* **Given exercise**
Look for the string "from" in the lines and copy each line that has it.

* **Raw data**
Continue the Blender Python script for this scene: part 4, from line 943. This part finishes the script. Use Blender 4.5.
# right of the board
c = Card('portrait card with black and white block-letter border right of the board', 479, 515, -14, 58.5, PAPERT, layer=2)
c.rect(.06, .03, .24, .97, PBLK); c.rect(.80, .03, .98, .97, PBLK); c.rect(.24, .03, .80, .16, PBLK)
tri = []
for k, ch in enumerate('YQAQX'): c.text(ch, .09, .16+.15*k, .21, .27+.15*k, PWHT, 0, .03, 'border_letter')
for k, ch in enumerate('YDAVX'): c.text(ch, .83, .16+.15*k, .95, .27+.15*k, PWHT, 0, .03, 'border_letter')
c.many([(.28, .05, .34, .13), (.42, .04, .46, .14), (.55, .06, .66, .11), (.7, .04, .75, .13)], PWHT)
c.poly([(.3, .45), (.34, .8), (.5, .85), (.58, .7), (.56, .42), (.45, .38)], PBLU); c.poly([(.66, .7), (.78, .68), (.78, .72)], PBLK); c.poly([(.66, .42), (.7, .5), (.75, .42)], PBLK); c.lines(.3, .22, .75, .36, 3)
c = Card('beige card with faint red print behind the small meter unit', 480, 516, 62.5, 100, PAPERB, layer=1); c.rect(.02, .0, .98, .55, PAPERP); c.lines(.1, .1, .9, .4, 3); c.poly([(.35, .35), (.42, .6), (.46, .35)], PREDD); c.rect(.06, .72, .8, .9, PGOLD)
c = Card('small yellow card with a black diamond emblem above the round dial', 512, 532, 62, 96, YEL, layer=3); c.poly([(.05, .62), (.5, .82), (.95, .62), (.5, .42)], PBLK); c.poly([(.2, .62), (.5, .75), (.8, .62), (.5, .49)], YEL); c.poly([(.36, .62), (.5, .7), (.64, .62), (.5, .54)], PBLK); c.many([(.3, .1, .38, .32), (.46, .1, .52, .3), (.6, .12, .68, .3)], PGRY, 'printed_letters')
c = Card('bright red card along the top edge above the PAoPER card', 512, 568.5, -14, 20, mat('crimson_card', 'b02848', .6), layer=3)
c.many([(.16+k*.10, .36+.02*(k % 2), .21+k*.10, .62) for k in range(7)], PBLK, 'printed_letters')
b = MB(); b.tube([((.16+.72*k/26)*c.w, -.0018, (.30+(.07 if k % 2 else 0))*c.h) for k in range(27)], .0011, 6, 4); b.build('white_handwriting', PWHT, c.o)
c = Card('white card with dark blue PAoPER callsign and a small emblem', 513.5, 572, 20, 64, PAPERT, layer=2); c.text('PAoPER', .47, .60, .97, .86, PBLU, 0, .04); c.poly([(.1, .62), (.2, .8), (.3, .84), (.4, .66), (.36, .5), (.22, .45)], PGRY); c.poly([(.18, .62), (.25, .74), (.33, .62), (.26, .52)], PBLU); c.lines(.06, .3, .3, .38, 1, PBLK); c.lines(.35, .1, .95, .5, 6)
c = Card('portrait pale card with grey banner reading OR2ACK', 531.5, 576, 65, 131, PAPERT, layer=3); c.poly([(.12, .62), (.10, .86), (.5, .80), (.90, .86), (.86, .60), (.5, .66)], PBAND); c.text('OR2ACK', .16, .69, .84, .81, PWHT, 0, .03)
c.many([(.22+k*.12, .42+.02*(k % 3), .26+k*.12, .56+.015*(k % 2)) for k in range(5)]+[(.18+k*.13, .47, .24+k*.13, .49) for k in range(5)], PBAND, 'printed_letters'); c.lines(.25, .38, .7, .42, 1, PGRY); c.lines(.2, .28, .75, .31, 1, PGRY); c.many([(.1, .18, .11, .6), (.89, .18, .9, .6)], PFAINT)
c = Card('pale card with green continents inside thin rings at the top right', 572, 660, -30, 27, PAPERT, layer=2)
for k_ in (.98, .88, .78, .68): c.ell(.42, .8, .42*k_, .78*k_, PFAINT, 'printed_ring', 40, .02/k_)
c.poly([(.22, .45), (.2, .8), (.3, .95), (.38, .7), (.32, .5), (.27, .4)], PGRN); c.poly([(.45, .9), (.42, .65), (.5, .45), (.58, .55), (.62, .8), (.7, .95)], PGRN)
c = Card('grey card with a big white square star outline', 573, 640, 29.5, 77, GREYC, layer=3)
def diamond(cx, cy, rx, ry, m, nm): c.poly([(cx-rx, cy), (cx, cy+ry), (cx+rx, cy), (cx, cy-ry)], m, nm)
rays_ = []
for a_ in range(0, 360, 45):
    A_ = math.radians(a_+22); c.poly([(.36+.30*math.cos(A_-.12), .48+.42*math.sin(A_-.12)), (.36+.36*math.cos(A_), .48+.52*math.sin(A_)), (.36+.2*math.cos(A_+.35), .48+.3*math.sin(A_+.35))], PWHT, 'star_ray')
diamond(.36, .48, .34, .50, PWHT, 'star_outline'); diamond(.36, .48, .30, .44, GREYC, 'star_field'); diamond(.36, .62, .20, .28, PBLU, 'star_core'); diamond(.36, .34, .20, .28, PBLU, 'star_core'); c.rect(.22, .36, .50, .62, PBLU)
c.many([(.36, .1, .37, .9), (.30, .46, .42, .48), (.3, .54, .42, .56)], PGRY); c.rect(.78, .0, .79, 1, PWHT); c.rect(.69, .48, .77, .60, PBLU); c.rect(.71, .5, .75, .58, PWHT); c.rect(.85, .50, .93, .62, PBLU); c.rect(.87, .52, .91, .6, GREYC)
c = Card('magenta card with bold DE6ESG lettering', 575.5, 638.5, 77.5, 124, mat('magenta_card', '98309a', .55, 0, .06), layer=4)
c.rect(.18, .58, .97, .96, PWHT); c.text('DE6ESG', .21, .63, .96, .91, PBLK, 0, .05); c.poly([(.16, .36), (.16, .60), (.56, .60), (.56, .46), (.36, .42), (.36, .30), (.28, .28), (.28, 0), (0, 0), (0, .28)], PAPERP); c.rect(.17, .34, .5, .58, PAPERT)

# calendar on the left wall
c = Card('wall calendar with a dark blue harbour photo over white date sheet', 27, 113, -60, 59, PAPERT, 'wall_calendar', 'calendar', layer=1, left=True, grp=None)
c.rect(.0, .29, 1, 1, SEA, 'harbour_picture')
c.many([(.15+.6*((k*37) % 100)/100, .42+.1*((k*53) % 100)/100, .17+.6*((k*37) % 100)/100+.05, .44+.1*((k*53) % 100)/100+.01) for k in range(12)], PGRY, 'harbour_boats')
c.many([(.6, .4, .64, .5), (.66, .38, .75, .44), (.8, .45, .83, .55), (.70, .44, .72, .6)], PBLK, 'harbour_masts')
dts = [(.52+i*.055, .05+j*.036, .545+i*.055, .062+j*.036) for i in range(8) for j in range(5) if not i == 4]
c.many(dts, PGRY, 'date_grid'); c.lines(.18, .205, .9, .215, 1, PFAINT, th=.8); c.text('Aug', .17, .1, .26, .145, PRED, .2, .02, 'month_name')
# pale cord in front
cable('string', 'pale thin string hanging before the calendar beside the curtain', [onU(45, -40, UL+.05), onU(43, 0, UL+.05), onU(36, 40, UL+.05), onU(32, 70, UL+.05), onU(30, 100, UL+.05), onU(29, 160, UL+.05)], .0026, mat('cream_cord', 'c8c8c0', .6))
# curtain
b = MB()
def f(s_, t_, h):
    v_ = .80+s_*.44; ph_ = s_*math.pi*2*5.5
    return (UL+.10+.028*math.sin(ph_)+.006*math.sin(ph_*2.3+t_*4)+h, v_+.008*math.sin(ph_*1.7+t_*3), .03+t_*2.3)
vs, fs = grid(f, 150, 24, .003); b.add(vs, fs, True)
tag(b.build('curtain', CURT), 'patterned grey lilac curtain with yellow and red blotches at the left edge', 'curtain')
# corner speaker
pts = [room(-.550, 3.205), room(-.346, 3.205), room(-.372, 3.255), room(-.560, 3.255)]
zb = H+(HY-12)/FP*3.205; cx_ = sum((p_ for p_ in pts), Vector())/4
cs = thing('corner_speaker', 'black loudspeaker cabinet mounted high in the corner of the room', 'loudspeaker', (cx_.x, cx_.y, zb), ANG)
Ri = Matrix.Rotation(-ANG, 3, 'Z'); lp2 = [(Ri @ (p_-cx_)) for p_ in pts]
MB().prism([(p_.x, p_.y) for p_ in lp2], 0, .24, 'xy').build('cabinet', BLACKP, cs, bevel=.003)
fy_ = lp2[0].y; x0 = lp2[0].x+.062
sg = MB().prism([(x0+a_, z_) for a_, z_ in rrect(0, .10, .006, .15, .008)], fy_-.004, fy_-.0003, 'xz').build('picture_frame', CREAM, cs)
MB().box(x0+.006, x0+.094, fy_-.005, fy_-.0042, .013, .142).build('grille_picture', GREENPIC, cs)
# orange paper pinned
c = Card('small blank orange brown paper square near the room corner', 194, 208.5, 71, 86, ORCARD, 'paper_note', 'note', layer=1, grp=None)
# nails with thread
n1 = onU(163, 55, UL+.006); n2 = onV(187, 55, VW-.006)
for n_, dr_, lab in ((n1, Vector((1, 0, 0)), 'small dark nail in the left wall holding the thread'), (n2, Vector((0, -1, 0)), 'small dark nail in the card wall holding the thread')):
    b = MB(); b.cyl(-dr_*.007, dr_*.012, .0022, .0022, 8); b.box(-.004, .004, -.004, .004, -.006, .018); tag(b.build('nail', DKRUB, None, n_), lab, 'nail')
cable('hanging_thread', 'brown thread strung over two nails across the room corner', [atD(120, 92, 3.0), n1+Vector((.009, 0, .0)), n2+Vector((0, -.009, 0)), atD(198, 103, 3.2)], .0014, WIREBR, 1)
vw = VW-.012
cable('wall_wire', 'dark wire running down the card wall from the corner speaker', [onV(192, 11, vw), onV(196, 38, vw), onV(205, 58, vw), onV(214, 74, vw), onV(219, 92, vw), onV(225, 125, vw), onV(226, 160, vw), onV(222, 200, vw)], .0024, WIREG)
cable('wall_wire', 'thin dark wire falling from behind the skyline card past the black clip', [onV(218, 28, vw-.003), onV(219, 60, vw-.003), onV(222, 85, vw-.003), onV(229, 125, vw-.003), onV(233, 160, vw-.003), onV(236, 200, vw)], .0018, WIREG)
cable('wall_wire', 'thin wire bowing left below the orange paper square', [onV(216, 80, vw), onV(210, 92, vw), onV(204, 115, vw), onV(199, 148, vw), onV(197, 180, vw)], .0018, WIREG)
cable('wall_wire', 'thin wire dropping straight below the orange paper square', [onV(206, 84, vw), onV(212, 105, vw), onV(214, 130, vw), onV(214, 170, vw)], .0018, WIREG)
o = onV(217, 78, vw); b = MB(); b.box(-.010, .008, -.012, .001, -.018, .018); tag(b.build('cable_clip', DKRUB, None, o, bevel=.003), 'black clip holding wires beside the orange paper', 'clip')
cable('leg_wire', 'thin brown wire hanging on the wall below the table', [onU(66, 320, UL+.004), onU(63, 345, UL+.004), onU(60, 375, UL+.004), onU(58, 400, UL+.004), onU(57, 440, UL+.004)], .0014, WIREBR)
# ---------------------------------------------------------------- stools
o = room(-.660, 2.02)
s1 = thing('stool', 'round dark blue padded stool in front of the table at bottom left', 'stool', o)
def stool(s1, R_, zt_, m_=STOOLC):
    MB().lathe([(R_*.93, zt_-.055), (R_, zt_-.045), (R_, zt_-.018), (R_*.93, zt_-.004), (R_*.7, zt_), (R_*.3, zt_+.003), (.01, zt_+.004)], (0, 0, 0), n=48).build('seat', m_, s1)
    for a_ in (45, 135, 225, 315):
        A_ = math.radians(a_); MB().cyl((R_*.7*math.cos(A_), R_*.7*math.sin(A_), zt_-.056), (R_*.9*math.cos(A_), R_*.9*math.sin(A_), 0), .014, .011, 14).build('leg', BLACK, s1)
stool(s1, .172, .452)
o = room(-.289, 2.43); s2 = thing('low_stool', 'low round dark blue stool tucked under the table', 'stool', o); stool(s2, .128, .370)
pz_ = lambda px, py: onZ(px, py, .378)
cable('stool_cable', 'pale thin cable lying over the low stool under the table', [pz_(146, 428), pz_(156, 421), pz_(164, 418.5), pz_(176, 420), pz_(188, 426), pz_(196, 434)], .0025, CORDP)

* **Correct result**
Continue the Blender Python script for this scene: part 4, from line 943. This part finishes the script. Use Blender 4.5.
cable('wall_wire', 'dark wire running down the card wall from the corner speaker', [onV(192, 11, vw), onV(196, 38, vw), onV(205, 58, vw), onV(214, 74, vw), onV(219, 92, vw), onV(225, 125, vw), onV(226, 160, vw), onV(222, 200, vw)], .0024, WIREG)
cable('wall_wire', 'thin dark wire falling from behind the skyline card past the black clip', [onV(218, 28, vw-.003), onV(219, 60, vw-.003), onV(222, 85, vw-.003), onV(229, 125, vw-.003), onV(233, 160, vw-.003), onV(236, 200, vw)], .0018, WIREG)